On notera le caractère pragmatique de ce revirement jurisprudentiel, la Cour indiquant avoir consulté les organisations professionnelles de la construction et expliquant une fois n’est pas coutume, que ce retour à une approche plus stricte des articles précités du Code civil se justifie par le fait que l’approche extensive n’a pas permis une protection accrue des maîtres de l’ouvrage ni une meilleure indemnisation de ces derniers.
Reste à savoir si le juge administratif suivra ce courant jurisprudentiel ou maintiendra la conception étendue de la notion d’ouvrage aux éléments d’équipements dissociables de l’ouvrage mais rendant ce dernier impropre à sa destination.
Rappelons, enfin, qu’en application de l’article 1792-3 du Code civil, les dommages qui affectent la solidité des éléments d’équipement qui font indissociablement corps avec les ouvrages de viabilité, de fondation, d’ossature, de clos ou de couvert de l’ouvrage relèvent de la garantie décennale.
Le caractère indissociable de l’élément d’équipement suppose que sa dépose, son démontage ou son remplacement ne peut s’effectuer sans détérioration ou enlèvement de matière de l’ouvrage.
Préconisations pour les maîtres d’ouvrage personnes publiques
Cette jurisprudence, qui rebat significativement les cartes en matière de responsabilité des constructeurs, est applicable aux instances en cours devant le juge judiciaire sous réserve qu’elle ne porte pas d’atteinte disproportionnée à la sécurité juridique ni au droit d’accès au juge.
Ainsi, et même s’il n’est pas acquis que le juge administratif suive le revirement opéré par la Cour de cassation, il semble nécessaire, à titre prudentiel, d’anticiper un éventuel revirement de jurisprudence du juge administratif en fondant les contentieux indemnitaires engagés par les personnes publiques, maîtres d’ouvrage, tant sur la responsabilité décennale (à titre principal) que sur la responsabilité contractuelle (à titre subsidiaire) pour les désordres résultant d’éléments d’équipement dissociables.
En effet, rappelons que la responsabilité décennale et la responsabilité contractuelle constituent deux causes juridiques distinctes pour le juge administratif.
Ainsi, une personne publique qui aurait fondé son action indemnitaire sur le seul fondement de la responsabilité décennale ne peut, pour la première fois en appel, rechercher la responsabilité du constructeur sur le fondement de la responsabilité contractuelle (Conseil d’État, 1er juin 1979, n°04822 ; voir également : Cour administrative d’appel de Lyon, 10 février 2000, n°95LY00023 ou encore : Cour administrative d’appel de Nancy, 11 octobre 2022, n°20NC00428).

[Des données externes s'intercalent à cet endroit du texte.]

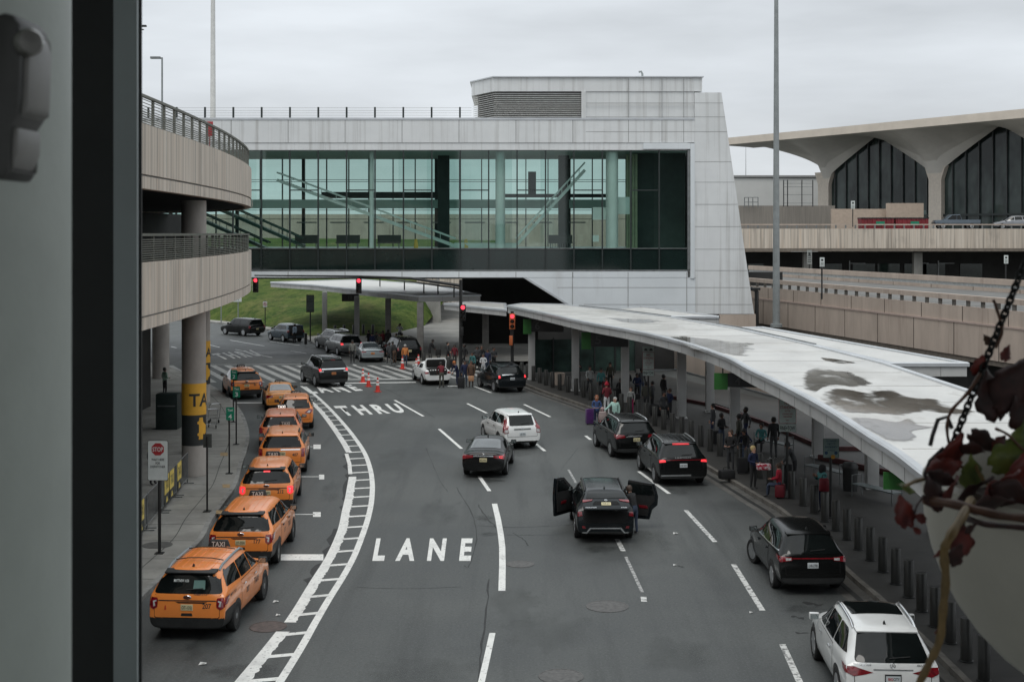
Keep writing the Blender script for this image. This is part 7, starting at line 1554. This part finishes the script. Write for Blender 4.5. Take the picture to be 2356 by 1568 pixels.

Autrement dit, en fondant leurs demandes tant sur la responsabilité décennale que sur la responsabilité contractuelle, les personnes publiques maîtres d’ouvrages sécurisent la recevabilité de leurs moyens.
Reste que le fondement de la responsabilité contractuelle demeure moins avantageux en ce qu’il suppose de caractériser l’existence d’une faute du constructeur, contrairement à la responsabilité décennale qui édicte une présomption de responsabilité en faveur du maître d’ouvrage.